NEW DELHI, OCT 19, 2016: THESE 57 appeals, by special leave, assail the common judgment and order passed by the High Court of Karnataka in STA No. 574-575/2011 and other connected matters preferred under Section 24(1) of the Karnataka Sales Tax Act, 1957 on 4th December, 2012 whereby it has overturned the order dated 25.02.2011 passed by the Additional Commissioner of Commercial Taxes, Zone-I, Bangalore in a batch of suo motu revisions under Section 12-A(1) of the Act whereby the revisional authority has opined that there had been an erroneous order in the appeal causing loss to the State exchequer and accordingly issued notices to the concerned assesses requiring them to participate in the revision petitions and file written objections and put forth their stand availing the opportunity of being heard.

The facts in one sample appeal:

The respondent-assessee is a dealer under the Act as well as the Central Sales Tax Act, and is engaged in the business of manufacturing and trading in granite stone. The assessing authority finalised the assessment for certain assessment years allowing exemption on polished granite stone on the basis that polished granite stones were produced from out of the tax suffered from rough granite blocks. Thereafter, the assessing authority reopened the assessment. While passing the order of reassessment, the Assessing Officer opined certain amount had been allowed exemption as granite stones sold within the State were polished out of unpolished granite blocks locally purchased on demand of sales tax. The said authority referred to Entry No. 17(1) of Part S of second schedule appended to the Act which relates to granite stones, namely, (a) polished, (b) unpolished and (c) chips. The Assessing Authority observed that the polished and unpolished granite stones are under separate entries in the said schedule and such being the case, treating of sale of polished granite sold within the State which are obtained out of unpolished granite stones as sales inasmuch as they are suffered sales tax was not correct and, therefore, the exemption had been granted erroneously. Being aggrieved by the aforesaid order, the assessee preferred an appeal before the appellate authority. After referring to the decision in M/s. Vishwakarma Granites v. Commissioner of Commercial Taxes W.P. No. 13803/05 decided on 21st June, 2006 by Karnataka H.C. , it opined that the orders passed under Section 12A of the Act deserves to be set aside and accordingly allowed the appeals.

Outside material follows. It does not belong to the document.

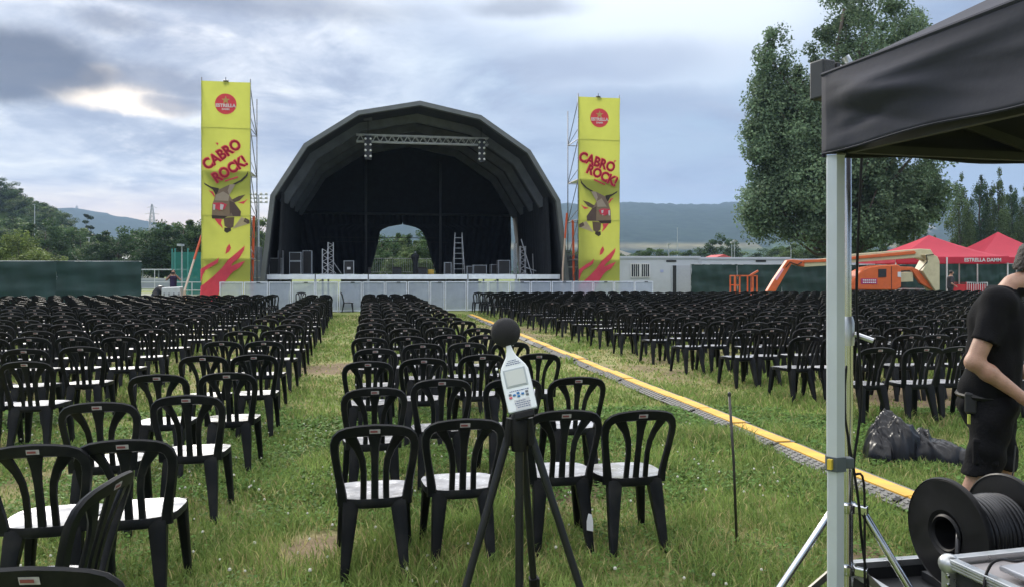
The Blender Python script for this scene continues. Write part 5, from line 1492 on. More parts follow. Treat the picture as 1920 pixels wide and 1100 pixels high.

The High Court in appeal posed the question that arose for consideration in the following terms:-

"Whether the rough granite purchased by a dealer and the sale, the same after cutting and polishing into granite tiles, whether such a process amount to manufacture and that the said product constitute a different commodity to attract Sales Tax U/s.5 of the Sales Tax Act?"

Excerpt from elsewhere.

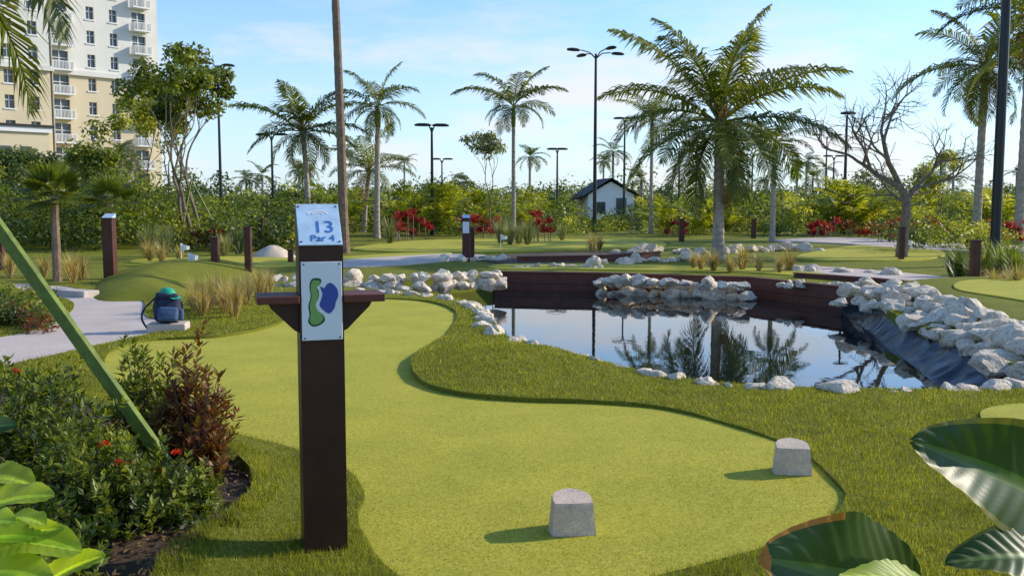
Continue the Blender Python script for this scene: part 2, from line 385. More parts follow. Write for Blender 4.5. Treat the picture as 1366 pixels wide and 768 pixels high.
# ================================================================ GROUND
green=spline([G(*p) for p in [(470,399),(560,402),(606,416),(600,442),(560,474),(548,494),(566,516),(620,530),(700,537),(800,540),(890,548),(980,571),(1060,600),(1108,640),(1128,668),(1108,696),(1050,726),(960,752),(860,775),(720,800),(590,800),(520,765),(484,718),(478,690),(486,664),(462,630),(400,603),(300,578),(215,556),(160,520),(140,492),(150,470),(200,456),(300,450),(372,434),(385,416),(410,402)]],8)
wall_pts=[G(660,367),G(800,369),G(1000,375),G(1150,391)]
pond=np.array(list(spline([G(*p) for p in [(480,387),(560,391),(612,400),(646,418),(660,440),(690,460),(745,476),(800,487),(860,500),(905,508),(960,515),(1015,519),(1100,522),(1200,523),(1290,521),(1366,517),(1440,512),(1366,494),(1300,468),(1240,442),(1190,420),(1155,402)]],6,False))+[wall_pts[3],wall_pts[2],wall_pts[1],wall_pts[0],G(600,372),G(500,378)])
bed=spline([G(*p) for p in [(-350,560),(-100,530),(60,535),(170,560),(262,592),(318,625),(338,660),(310,700),(258,735),(215,770),(190,830),(150,900),(-300,900)]],6)
path=spline([G(*p) for p in [(-500,520),(-200,482),(0,452),(52,440),(92,420),(96,404),(60,394),(30,388),(20,380),(90,384),(130,396),(188,402),(196,425),(246,432),(240,440),(180,452),(120,466),(40,484),(-60,510),(-300,580),(-600,620)]],6)
def mound(x,y):
    return .13*np.exp(-(((x+.05)/.75)**2+((y-8.6)/1.0)**2))
def zrough(V):
    x,y=V[:,0],V[:,1]; z=.028+mound(x,y)
    db=pdist(V,bed); z+=.06*np.exp(-(db/.16)**2)*(~inpoly(V,bed)); z+=.012*np.sin(x*1.7+1)*np.sin(y*1.3)+.004*np.sin(x*7+y*3)*np.sin(y*9-x*4)
    return z
rect=[(-12,1.0),(14,1.0),(14,24),(-12,24)]
sheet('ground',[(-900,-60),(900,-60),(900,1500),(-900,1500)],[pond],0,0.0,'turf')
rough=sheet('rough_turf',rect,[green,pond,bed,path],.22,zrough,'turf',.5,'turf')
sheet('putting_green',green,[],.25,.006,'green')
sheet('planting_bed',bed,[],.3,lambda V:.01+.03*np.sin(V[:,0]*5)*np.sin(V[:,1]*4)+.02,'mulch')
sheet('pavement_path',path,[],.5,.02,'path',.1,'path')
sheet('pond_bottom',[(-6,6.5),(14,6.5),(14,21),(-6,21)],[],0,-.9,'liner')
wz=-.30
sheet('pond_water',[(-5,6.6),(13,6.6),(13,20.9),(-5,20.9)],[],0,wz,'water')
# mulch chips and fallen leaves in the bed
mb=MB(); r=np.random.default_rng(21); p=np.stack([r.uniform(-3.6,-1,9000),r.uniform(2.6,6.4,9000)],1); p=p[inpoly(p,bed)]; n=len(p)
leafcards(mb,np.column_stack([p,.045+.015*r.random(n)]),unit(r.normal(0,.5,(n,3))+[0,0,1.2]),r.uniform(.015,.045,n),r.uniform(.008,.02,n),'deadleaf',r.random(n)*.8,r); mb.build('mulch_chips')
def blades():
    mb=MB(); r=np.random.default_rng(11)
    n=1700000; y=r.uniform(2.2,17,n); x=r.uniform(-.64,.64,n)*y
    dens0=n/(14.8*1.28*y); want=15000*np.minimum(1,(3.8/y)**1.7)*(np.clip((17-y)/4,0,1)); k=r.random(n)<np.clip(want/dens0,0,1)
    p=np.stack([x[k],y[k]],1)
    for h in (green,pond,bed,path): p=p[~inpoly(p,h)]
    n=len(p); z=zrough(p)-.004; a=r.random(n)*6.283; le=r.uniform(.05,.7,n); l=.032*r.uniform(.55,1.25,n); w=.0032*np.maximum(1,p[:,1]/4.2)
    h=np.stack([np.cos(a),np.sin(a)],1); tip=np.column_stack([p+h*(l*np.sin(le))[:,None],z+l*np.cos(le)])
    b=r.random(n)*6.283; s=np.stack([np.cos(b),np.sin(b)],1)*w[:,None]*.5
    v=np.stack([np.column_stack([p-s,z]),np.column_stack([p+s,z]),tip],1).reshape(-1,3)
    cl=.12*np.sin(p[:,0]*9+3*np.sin(p[:,1]*5))*np.sin(p[:,1]*11+2*np.sin(p[:,0]*7))
    mb.add(v,np.arange(3*n).reshape(-1,3),'blade',.5+cl+r.normal(0,.26,n))
    n=700000; y=r.uniform(2.4,9,n); x=r.uniform(-.6,.6,n)*y; dens0=n/(6.6*1.2*y); want=9000*np.minimum(1,(4.0/y)**1.6)*np.clip((9-y)/4,0,1); k=r.random(n)<np.clip(want/dens0,0,1)
    p=np.stack([x[k],y[k]],1); p=p[inpoly(p,green)]; n=len(p)
    a=r.random(n)*6.283; h=np.stack([np.cos(a),np.sin(a)],1); l=.008*r.uniform(.6,1.2,n); tip=np.column_stack([p+h*(l*.6)[:,None],.006+l])
    b=r.random(n)*6.283; s=np.stack([np.cos(b),np.sin(b)],1)*.0017
    z=np.full(n,.005); v=np.stack([np.column_stack([p-s,z]),np.column_stack([p+s,z]),tip],1).reshape(-1,3)
    mb.add(v,np.arange(3*n).reshape(-1,3),'greenblade',.5+r.normal(0,.25,n))
    return mb.build('turf_blades')
blades()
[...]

The High Court opined that cutting the granite blocks into small sizes and polishing them does not amount to manufacturing process to attract sales tax under Section 5 of the Act. However, the High Court observed whether the transactions attract tax under Section 6B can be looked into and considered by the Assessing Officer after giving opportunity to the parties, and consequently allowed the appeals.

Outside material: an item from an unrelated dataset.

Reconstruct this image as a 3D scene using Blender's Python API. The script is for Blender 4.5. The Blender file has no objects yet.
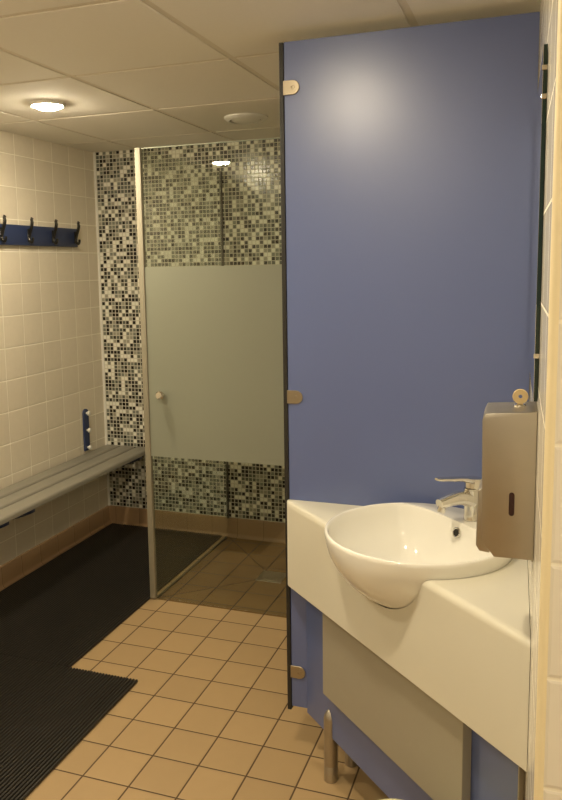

The Supreme Court observed,

“There is a distinction between polished granite stone or slabs and tiles. If a polished granite stone is used in a building for any purpose, it will come under Entry 17(i) of Part S of the second schedule, but if it is a tile, which comes into existence by different process, a new and distinct commodity emerges and it has a different commercial identity in the market. The process involved is extremely relevant. That aspect has not been gone into. The Assessing Officer while framing the assessment order has referred to Entry 17(i) of Part S but without any elaboration on Entry 8. Entry 8 carves out tiles as a different commodity. It uses the words "other titles". A granite tile would come within the said Entry if involvement of certain activities is established. To elaborate, if a polished granite which is a slab and used on the floor, it cannot be called a tile for the purpose of coming within the ambit and sweep of Entry 8. Some other process has to be undertaken. If tiles are manufactured or produced after undertaking some other activities, the position would be different. A finding has to be arrived at by carrying out due enquiry and for that purpose appropriate exercise has to be undertaken. In the absence of that, a final conclusion cannot be reached.

In view of the aforesaid, we allow the appeals, set aside the orders passed by the High Court and all the authorities and remit the matter to the Assessing Officer to re-adjudicate the matter keeping in view the observations made hereinabove.”